-- begin Record extracts --
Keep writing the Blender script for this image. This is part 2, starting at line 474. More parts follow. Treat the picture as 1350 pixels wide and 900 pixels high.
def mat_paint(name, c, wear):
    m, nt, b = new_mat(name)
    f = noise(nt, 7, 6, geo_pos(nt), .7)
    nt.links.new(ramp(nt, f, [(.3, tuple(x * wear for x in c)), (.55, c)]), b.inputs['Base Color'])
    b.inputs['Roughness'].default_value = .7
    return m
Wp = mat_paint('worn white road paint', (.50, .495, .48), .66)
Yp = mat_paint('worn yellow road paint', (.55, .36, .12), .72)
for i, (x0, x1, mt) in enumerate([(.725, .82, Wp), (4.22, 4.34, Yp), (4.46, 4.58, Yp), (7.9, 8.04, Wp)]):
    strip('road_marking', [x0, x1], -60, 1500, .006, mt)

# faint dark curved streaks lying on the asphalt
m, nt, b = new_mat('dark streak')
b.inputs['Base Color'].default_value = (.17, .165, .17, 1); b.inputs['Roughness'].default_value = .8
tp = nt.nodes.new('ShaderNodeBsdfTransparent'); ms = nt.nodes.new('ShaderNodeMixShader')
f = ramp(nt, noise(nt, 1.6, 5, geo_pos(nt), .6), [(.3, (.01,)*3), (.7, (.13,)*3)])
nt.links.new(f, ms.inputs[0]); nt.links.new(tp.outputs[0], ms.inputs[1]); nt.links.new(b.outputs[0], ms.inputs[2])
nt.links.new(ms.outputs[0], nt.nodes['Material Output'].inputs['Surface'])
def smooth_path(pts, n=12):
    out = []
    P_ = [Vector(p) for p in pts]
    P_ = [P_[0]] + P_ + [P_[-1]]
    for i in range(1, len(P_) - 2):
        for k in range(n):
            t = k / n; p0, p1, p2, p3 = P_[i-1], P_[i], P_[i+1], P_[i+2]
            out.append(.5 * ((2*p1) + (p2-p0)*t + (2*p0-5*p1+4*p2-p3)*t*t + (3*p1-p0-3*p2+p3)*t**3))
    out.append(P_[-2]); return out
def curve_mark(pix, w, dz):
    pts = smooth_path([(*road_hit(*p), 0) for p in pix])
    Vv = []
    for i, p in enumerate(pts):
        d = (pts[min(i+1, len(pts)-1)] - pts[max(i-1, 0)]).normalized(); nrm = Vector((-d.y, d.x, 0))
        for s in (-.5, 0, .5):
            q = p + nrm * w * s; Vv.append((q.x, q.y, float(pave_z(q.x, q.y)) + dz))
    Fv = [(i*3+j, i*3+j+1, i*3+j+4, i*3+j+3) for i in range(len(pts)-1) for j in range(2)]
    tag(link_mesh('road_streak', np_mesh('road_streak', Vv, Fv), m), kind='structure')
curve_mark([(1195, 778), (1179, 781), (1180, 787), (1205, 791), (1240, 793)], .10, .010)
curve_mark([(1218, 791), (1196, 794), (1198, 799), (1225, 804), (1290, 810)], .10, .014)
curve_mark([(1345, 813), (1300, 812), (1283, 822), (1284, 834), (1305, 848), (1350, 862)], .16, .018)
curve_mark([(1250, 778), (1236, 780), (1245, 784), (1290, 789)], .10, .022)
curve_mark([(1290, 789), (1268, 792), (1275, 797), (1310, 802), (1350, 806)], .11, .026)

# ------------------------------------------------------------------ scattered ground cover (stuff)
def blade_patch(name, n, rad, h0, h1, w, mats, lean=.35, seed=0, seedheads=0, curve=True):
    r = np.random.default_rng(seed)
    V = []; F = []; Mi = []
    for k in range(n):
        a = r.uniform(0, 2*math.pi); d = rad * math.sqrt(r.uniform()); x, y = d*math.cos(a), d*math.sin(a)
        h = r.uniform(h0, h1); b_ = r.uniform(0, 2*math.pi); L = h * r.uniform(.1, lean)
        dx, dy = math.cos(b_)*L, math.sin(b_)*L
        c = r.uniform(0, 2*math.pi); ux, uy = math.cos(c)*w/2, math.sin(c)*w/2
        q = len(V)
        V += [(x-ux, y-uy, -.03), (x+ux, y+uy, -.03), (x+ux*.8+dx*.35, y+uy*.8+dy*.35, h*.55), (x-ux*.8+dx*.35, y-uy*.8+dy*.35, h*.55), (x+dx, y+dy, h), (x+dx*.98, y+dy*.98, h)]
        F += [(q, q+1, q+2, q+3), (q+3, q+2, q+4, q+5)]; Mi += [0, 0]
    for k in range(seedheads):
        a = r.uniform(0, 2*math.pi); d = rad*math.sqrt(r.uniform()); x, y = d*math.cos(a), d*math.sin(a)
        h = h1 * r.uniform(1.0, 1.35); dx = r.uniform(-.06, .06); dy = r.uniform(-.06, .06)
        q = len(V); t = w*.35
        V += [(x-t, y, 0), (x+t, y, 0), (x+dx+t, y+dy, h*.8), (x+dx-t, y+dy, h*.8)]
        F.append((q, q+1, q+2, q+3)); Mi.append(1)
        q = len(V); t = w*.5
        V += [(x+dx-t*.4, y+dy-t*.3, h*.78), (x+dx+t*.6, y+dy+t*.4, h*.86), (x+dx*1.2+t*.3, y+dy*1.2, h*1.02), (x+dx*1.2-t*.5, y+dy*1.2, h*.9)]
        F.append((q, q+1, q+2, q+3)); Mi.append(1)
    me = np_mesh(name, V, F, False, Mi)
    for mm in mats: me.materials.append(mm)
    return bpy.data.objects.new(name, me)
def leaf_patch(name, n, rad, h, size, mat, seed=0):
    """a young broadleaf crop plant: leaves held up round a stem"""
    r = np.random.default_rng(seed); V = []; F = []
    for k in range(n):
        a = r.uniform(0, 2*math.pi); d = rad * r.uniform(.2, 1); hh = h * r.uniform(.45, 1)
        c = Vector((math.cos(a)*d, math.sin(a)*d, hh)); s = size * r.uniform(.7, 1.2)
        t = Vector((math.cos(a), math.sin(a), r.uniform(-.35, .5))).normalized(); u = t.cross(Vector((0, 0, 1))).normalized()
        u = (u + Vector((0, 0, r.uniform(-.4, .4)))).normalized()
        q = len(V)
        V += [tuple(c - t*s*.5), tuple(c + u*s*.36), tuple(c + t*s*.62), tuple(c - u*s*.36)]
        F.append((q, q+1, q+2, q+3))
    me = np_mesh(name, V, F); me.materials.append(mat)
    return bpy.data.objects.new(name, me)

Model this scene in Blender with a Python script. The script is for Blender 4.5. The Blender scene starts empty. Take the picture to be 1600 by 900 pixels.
-- end Record extracts --
Return exactly the lines that run from the top of the listing above to the line containing "strip('road_marking', [x0, x1], -60, 1500, .006, mt)", please, keeping both end lines and leaving out everything else.

Keep writing the Blender script for this image. This is part 2, starting at line 474. More parts follow. Treat the picture as 1350 pixels wide and 900 pixels high.
def mat_paint(name, c, wear):
    m, nt, b = new_mat(name)
    f = noise(nt, 7, 6, geo_pos(nt), .7)
    nt.links.new(ramp(nt, f, [(.3, tuple(x * wear for x in c)), (.55, c)]), b.inputs['Base Color'])
    b.inputs['Roughness'].default_value = .7
    return m
Wp = mat_paint('worn white road paint', (.50, .495, .48), .66)
Yp = mat_paint('worn yellow road paint', (.55, .36, .12), .72)
for i, (x0, x1, mt) in enumerate([(.725, .82, Wp), (4.22, 4.34, Yp), (4.46, 4.58, Yp), (7.9, 8.04, Wp)]):
    strip('road_marking', [x0, x1], -60, 1500, .006, mt)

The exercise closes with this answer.